While the specific lessons Conconi learned were invaluable, it was the intangible benefits he experienced that left him believing that a little tech knowledge can go a long way, particularly in a competitive environment where all brokers will inevitably be forced to update their systems anyway.

“They say every business is going to be a technology business going forward, and that’s the same with mortgages,” he says.

Conconi stresses that brokers do not need to be able to design and implement their own platforms. A little insight into web or application design, for example, can bring much needed clarity to future business decisions, such as hiring your tech team.

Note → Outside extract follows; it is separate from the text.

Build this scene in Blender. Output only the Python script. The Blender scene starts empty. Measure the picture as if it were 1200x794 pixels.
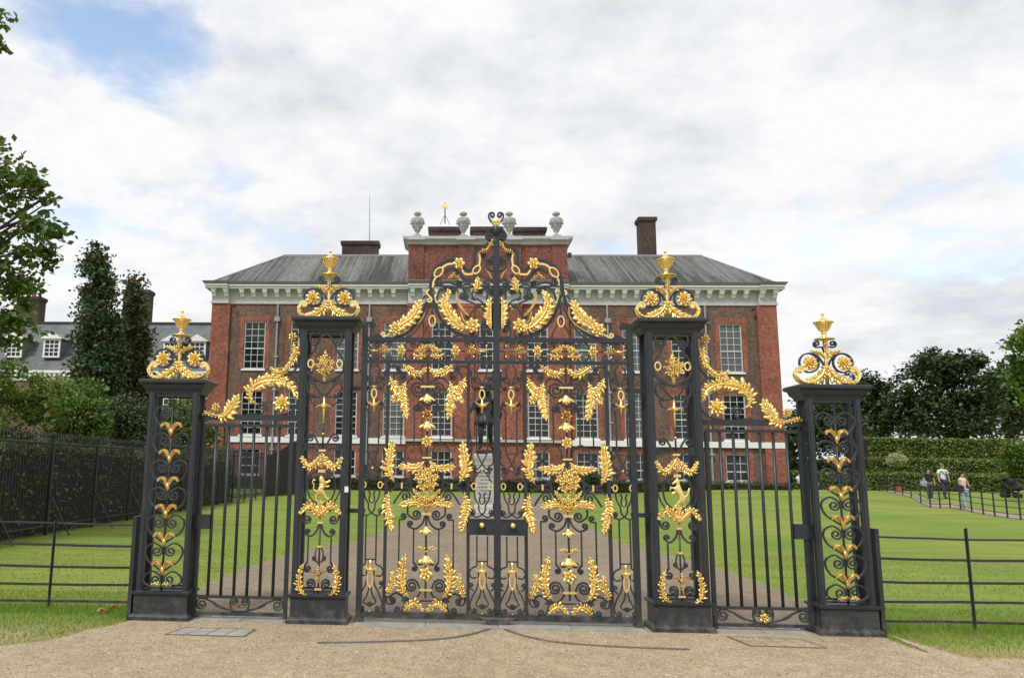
import bpy, bmesh, math, random
import numpy as np
from mathutils import Vector, Matrix
R=math.radians; PI=math.pi; V=Vector
SC=bpy.context.scene; COL=SC.collection
random.seed(7); rng=np.random.default_rng(7)

# ------------------------------------------------------------------ camera
F_PX,PITCH,YAW,ROLL,CX,CD,PPX=915.55,.1636,-.0466,.0133,-.4878,8.4899,487.36
cy_,sy_=math.cos(YAW),math.sin(YAW)
Fv=V((sy_*math.cos(PITCH),cy_*math.cos(PITCH),math.sin(PITCH)))
R0=V((cy_,-sy_,0)); U0=R0.cross(Fv)
c_,s_=math.cos(ROLL),math.sin(ROLL)
Rv=R0*c_+U0*s_; Uv=-R0*s_+U0*c_
CAM=V((CX,-CD,1.6))
cd=bpy.data.cameras.new('camera'); cam=bpy.data.objects.new('camera',cd); COL.objects.link(cam)
cam.matrix_world=Matrix(((Rv.x,Uv.x,-Fv.x,CAM.x),(Rv.y,Uv.y,-Fv.y,CAM.y),(Rv.z,Uv.z,-Fv.z,CAM.z),(0,0,0,1)))
cd.sensor_width=36; cd.lens=36*F_PX/1200; cd.shift_x=(600-PPX)/1200; cd.clip_end=3000; cd.clip_start=.05
SC.camera=cam
def ray(u,v): return (Fv*F_PX+Rv*(u-PPX)+Uv*(397-v)).normalized()
def at(u,v,y=0.):                       # point of the vertical plane at depth y
    d=ray(u,v); t=(y-CAM.y)/d.y; return CAM+d*t
def g(u,v,y=0.):
    p=at(u,v,y); return (p.x,p.z)
def sst(a,b,x):
    t=min(1,max(0,(x-a)/(b-a))); return t*t*(3-2*t)
def hgt(x,y): return .42*sst(9,20,x)*sst(23,41,y)
def gnd(u,v):                            # point of the terrain
    d=ray(u,v); z=0
    for _ in range(12):
        t=(z-CAM.z)/d.z; p=CAM+d*t; z=hgt(p.x,p.y)
    return V((p.x,p.y,z))
PX=1/107.8                                # metres per pixel on the gate plane

# ------------------------------------------------------------------ materials
def nt(name):
    m=bpy.data.materials.new(name); m.use_nodes=True
    n=m.node_tree; b=n.nodes['Principled BSDF']; return m,n,b
def N(n,t,**k):
    x=n.nodes.new(t)
    for a,v in k.items():
        if a in x.inputs: x.inputs[a].default_value=v
        else: setattr(x,a,v)
    return x
def ramp(n,fac,stops):
    r=n.nodes.new('ShaderNodeValToRGB'); e=r.color_ramp.elements
    while len(e)<len(stops): e.new(.5)
    for el,(p,c) in zip(e,stops):
        el.position=p; el.color=(*c,1) if len(c)==3 else c
    n.links.new(fac,r.inputs[0]); return r.outputs[0]
def mix(n,a,b,f,mode='MIX'):
    m=n.nodes.new('ShaderNodeMix'); m.data_type='RGBA'; m.blend_type=mode
    for s,v in ((0,f),(6,a),(7,b)):
        if hasattr(v,'is_output') or isinstance(v,bpy.types.NodeSocket): n.links.new(v,m.inputs[s])
        else: m.inputs[s].default_value=v if s==0 else (*v,1)
    return m.outputs[2]
def noise(n,scale,detail=4,rough=.6,vec=None,dim='3D'):
    x=n.nodes.new('ShaderNodeTexNoise'); x.inputs['Scale'].default_value=scale
    x.inputs['Detail'].default_value=detail; x.inputs['Roughness'].default_value=rough
    if vec is not None: n.links.new(vec,x.inputs['Vector'])
    return x.outputs['Fac']
def ocoord(n,scale=None):
    t=n.nodes.new('ShaderNodeTexCoord')
    if scale is None: return t.outputs['Object']
    m=n.nodes.new('ShaderNodeMapping'); m.inputs['Scale'].default_value=scale
    n.links.new(t.outputs['Object'],m.inputs[0]); return m.outputs[0]
def bump(n,b,h,st=.3,dist=.01):
    x=n.nodes.new('ShaderNodeBump'); x.inputs['Strength'].default_value=st; x.inputs['Distance'].default_value=dist
    n.links.new(h,x.inputs['Height']); n.links.new(x.outputs[0],b.inputs['Normal'])
def simple(name,c,rough=.5,metal=0,var=.25,scale=8,bst=0,bsc=60,bd=.003,c2=None):
    m,n,b=nt(name); co=ocoord(n)
    c2=c2 or tuple(v*(1-var) for v in c)
    f=noise(n,scale,5,.65,co)
    n.links.new(ramp(n,f,[(.32,c2),(.68,c)]),b.inputs['Base Color'])
    b.inputs['Roughness'].default_value=rough; b.inputs['Metallic'].default_value=metal
    if bst: bump(n,b,noise(n,bsc,3,.6,co),bst,bd)
    return m
M={}
M['iron']=simple('iron_paint',(.027,.035,.043),.36,0,.3,5,.35,45,.002,c2=(.016,.021,.026))
M['gold']=simple('gold_leaf',(1.0,.83,.38),.31,.86,.3,22,.30,160,.002,c2=(.95,.68,.23))
M['oldgold']=simple('worn_gold',(.88,.58,.18),.3,.9,.5,30,.2,120,.002,c2=(.45,.24,.09))
M['darkiron']=simple('far_iron',(.030,.034,.036),.5,0,.2,2)
M['stone']=simple('pale_stone',(.50,.49,.45),.8,0,.25,3,.3,30,.005)
M['white']=simple('white_paint',(.80,.79,.79),.5,0,.08,2)
M['cornice']=simple('cornice_paint',(.50,.485,.51),.6,0,.18,1.5)
M['lead']=simple('lead_sheet',(.27,.25,.28),.6,0,.2,1)
M['pipe']=simple('lead_pipe',(.34,.36,.37),.55,0,.3,3)
M['urnstone']=simple('urn_stone',(.50,.50,.48),.8,0,.55,5,.6,8,.05)
M['bronze']=simple('dark_bronze',(.034,.040,.037),.33,.5,.4,4)
M['terracotta']=simple('terracotta',(.42,.13,.07),.8,0,.3,8)
M['darkbark']=simple('bark',(.07,.055,.04),.9,0,.4,6,.8,20,.03)
M['soil']=simple('dark_soil',(.03,.022,.016),.95,0,.4,10)
M['sash']=simple('sash_paint',(.60,.60,.59),.5,0,.15,2)
M['skin']=simple('skin',(.45,.25,.17),.55,0,.1,10)
M['hair']=simple('dark_hair',(.02,.013,.01),.5,0,.2,20)
M['blueshirt']=simple('pale_blue_cloth',(.66,.76,.86),.85,0,.1,10)
M['blackcloth']=simple('black_cloth',(.02,.02,.022),.85,0,.2,10)
M['navy']=simple('navy_denim',(.03,.045,.09),.85,0,.2,10)
M['greycloth']=simple('grey_cloth',(.07,.075,.075),.85,0,.2,10)
M['pinkcloth']=simple('pale_pink_cloth',(.75,.55,.50),.85,0,.1,10)
M['lightjean']=simple('washed_denim',(.35,.48,.60),.85,0,.5,6)
M['shoe']=simple('shoe',(.5,.48,.46),.6,0,.2,10)
def dusty(m):
    n=m.node_tree; b=n.nodes['Principled BSDF']; l=b.inputs['Base Color'].links[0].from_socket
    ge=n.nodes.new('ShaderNodeNewGeometry'); sp=n.nodes.new('ShaderNodeSeparateXYZ'); n.links.new(ge.outputs['Position'],sp.inputs[0])
    mr=N(n,'ShaderNodeMapRange'); mr.inputs['From Min'].default_value=0; mr.inputs['From Max'].default_value=.34; mr.inputs['To Min'].default_value=.6; mr.inputs['To Max'].default_value=0; n.links.new(sp.outputs[2],mr.inputs[0])
    f=noise(n,9,6,.75,ge.outputs['Position']); r=ramp(n,f,[(.42,(0,0,0)),(.66,(1,1,1))])
    mu=n.nodes.new('ShaderNodeMath'); mu.operation='MULTIPLY'; n.links.new(mr.outputs[0],mu.inputs[0]); n.links.new(r,mu.inputs[1])
    c=mix(n,l,(.20,.165,.13),mu.outputs[0])
    f2=noise(n,26,5,.8,ge.outputs['Position']); r2=ramp(n,f2,[(.66,(0,0,0)),(.74,(.6,.6,.6))])
    c=mix(n,c,(.12,.055,.03),r2); n.links.new(c,b.inputs['Base Color'])
dusty(M['iron'])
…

“When you’re trying to find a technical partner to help bring your vision to reality, it can be really difficult,” he says. “Somebody that has just a little more knowledge than you can sound like a genius, but they’re not necessarily the right person. If you make that person the centre of your team or your strategy, you could set yourself up to go down a bad path.”

Busy brokers might find it hard to squeeze classes like the ones Conconi took into their packed schedules. But the time required to learn a useful amount of web or app design isn’t that much. Conconi spent three hours a night, two nights a week completing his RoR course. He says there are plenty of eight-week bootcamps out there that he would highly recommend to brokers, and that tools like NoCode provide the less tech-exposed among us an excellent introduction to the world of software creation.

Signing up for a class carries the additional benefit of putting attendees in contact with likeminded individuals also in search of a fresh way of doing things. Conconi met some of Lendesk’s first employees at his Ruby On Rails course.

“The networking aspect alone is super valuable,” he says.